HDU 2825 Wireless Password (AC自动机，DP)

http://acm.hdu.edu.cn/showproblem.php?pid=2825

Wireless Password
Time Limit: 2000/1000 MS (Java/Others)    Memory Limit: 32768/32768 K (Java/Others)
Total Submission(s): 4560    Accepted Submission(s): 1381

Problem Description

Liyuan lives in a old apartment. One day, he suddenly found that there was a wireless network in the building. Liyuan did not know the password of the network, but he got some important information from his neighbor. He knew the password consists only of lowercase
letters ‘a‘-‘z‘, and he knew the length of the password.
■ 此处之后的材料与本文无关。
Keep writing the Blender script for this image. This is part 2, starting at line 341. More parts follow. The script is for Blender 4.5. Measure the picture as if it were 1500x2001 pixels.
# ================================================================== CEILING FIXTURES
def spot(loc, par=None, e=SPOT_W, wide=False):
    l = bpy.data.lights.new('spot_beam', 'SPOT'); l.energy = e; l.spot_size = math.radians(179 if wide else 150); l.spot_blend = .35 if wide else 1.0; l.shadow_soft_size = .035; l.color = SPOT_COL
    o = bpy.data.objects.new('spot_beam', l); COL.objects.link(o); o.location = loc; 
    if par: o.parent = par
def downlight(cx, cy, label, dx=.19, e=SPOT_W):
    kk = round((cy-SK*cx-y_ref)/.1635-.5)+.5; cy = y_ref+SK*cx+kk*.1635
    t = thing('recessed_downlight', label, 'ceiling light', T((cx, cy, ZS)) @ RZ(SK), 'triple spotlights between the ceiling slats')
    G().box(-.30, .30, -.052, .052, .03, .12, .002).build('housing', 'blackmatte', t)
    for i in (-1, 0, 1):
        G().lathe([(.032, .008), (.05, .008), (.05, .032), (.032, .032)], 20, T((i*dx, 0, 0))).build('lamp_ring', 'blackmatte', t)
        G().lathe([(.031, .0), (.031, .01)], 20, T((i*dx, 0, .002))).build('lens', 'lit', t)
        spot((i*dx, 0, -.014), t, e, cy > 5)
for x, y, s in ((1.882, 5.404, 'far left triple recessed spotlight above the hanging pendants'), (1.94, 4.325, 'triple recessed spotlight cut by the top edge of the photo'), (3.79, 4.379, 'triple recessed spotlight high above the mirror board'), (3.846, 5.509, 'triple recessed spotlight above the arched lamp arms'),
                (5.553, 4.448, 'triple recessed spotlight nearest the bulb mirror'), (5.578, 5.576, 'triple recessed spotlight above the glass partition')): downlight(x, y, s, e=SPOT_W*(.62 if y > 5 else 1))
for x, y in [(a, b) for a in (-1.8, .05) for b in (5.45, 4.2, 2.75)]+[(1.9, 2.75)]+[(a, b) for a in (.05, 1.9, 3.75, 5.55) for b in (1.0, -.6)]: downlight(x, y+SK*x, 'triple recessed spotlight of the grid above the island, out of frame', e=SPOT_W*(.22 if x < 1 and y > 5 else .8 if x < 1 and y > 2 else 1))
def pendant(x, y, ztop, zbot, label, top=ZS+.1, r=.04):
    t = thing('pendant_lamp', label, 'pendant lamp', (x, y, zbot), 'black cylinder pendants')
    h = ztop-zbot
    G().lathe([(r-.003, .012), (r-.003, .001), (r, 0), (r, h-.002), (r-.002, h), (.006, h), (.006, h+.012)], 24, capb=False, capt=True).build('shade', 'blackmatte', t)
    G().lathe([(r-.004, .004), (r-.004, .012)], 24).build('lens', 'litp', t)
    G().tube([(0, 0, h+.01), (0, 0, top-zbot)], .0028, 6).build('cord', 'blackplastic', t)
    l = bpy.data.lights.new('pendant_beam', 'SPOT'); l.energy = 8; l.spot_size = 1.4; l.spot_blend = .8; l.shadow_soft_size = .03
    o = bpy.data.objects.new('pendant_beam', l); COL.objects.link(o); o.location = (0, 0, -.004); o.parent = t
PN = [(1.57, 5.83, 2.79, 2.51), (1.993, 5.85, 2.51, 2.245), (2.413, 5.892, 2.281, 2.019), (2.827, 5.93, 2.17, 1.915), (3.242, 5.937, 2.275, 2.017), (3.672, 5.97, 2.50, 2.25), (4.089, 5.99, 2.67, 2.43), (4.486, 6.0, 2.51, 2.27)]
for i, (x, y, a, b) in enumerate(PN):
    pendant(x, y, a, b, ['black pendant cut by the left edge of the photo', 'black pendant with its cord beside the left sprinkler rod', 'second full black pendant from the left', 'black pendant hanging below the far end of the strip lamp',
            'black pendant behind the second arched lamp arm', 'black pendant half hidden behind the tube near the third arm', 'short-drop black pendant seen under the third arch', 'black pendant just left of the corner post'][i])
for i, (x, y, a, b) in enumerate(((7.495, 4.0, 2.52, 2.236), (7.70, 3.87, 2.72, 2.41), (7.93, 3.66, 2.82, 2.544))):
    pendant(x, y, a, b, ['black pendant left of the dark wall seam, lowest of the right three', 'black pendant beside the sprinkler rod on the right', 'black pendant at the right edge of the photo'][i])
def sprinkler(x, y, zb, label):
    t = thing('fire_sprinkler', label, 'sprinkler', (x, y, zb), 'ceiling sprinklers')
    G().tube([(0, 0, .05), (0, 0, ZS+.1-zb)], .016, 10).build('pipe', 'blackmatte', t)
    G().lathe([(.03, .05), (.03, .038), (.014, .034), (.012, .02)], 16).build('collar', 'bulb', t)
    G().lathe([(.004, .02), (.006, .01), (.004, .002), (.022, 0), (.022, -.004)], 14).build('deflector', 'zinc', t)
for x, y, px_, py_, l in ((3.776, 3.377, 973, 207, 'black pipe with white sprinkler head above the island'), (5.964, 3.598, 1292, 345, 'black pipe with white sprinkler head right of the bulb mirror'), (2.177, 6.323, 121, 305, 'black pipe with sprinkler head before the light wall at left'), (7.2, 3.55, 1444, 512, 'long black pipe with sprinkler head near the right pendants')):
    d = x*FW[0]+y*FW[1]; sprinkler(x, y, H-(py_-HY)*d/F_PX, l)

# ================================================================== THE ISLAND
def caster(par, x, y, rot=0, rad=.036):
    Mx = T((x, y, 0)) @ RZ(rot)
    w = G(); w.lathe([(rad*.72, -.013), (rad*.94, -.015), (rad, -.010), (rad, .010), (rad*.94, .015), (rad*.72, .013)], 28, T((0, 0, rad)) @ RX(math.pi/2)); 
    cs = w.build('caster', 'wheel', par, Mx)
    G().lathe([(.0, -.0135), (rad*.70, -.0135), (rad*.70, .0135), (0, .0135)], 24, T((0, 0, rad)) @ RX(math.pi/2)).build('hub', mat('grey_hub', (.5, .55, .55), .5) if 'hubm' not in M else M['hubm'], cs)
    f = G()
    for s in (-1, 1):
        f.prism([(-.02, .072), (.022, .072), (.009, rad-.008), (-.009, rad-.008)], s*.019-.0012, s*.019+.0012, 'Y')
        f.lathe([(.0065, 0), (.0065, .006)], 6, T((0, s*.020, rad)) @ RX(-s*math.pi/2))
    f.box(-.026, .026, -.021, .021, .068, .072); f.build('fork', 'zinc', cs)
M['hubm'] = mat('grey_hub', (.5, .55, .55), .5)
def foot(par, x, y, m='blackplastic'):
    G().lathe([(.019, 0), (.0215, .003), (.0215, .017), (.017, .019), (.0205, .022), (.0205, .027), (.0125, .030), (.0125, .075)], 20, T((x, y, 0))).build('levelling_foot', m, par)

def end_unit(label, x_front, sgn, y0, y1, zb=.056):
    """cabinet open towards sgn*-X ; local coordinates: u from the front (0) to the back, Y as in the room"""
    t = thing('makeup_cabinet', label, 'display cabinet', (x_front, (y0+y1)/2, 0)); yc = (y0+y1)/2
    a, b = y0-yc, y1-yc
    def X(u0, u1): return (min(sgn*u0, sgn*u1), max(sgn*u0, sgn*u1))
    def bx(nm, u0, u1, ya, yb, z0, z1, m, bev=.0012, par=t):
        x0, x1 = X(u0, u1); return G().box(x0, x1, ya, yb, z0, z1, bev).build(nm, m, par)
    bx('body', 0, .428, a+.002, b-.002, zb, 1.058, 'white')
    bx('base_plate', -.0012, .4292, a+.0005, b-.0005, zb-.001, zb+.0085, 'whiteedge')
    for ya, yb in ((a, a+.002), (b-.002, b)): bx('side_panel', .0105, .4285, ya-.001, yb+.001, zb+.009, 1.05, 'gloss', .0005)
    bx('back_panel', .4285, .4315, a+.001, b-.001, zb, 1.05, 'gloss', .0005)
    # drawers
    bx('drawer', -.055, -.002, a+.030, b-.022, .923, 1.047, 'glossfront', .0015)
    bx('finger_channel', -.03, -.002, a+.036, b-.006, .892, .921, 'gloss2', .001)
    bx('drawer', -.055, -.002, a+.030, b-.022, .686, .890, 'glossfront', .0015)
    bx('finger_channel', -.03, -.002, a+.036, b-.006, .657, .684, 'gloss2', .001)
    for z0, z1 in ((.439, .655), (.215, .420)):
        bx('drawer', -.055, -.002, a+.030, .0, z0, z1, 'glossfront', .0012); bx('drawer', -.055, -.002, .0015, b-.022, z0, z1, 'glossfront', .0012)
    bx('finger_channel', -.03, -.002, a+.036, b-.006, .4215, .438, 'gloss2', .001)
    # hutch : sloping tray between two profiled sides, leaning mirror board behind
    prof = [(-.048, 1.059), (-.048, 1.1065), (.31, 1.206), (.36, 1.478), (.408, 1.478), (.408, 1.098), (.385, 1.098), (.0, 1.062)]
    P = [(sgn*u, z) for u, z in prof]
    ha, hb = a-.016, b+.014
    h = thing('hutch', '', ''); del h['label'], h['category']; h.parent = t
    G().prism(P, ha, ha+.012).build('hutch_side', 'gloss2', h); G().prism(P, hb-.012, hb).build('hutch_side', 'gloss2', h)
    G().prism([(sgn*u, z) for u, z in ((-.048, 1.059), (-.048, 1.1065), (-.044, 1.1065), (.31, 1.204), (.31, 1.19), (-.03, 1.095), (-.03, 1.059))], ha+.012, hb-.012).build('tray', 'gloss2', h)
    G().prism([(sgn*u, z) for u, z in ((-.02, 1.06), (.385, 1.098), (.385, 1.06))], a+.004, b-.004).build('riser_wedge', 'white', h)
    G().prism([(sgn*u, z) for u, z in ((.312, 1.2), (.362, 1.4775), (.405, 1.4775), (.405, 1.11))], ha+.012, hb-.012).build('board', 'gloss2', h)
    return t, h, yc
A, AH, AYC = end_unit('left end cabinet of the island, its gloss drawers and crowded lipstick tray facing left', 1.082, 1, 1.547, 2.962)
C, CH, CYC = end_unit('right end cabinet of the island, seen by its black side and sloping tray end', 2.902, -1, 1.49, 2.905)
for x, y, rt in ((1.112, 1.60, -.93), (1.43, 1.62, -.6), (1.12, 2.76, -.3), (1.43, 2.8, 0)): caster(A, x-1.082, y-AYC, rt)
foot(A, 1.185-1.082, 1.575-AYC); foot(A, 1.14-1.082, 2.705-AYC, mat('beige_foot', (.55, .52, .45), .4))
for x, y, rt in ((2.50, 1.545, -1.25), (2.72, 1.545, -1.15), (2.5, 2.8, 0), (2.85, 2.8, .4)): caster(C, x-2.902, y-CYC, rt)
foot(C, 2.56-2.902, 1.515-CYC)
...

Furthermore, he got a magic word set, and his neighbor told him that the password included at least k words of the magic word set (the k words in the password possibly overlapping).

For instance, say that you know that the password is 3 characters long, and the magic word set includes ‘she‘ and ‘he‘. Then the possible password is only ‘she‘.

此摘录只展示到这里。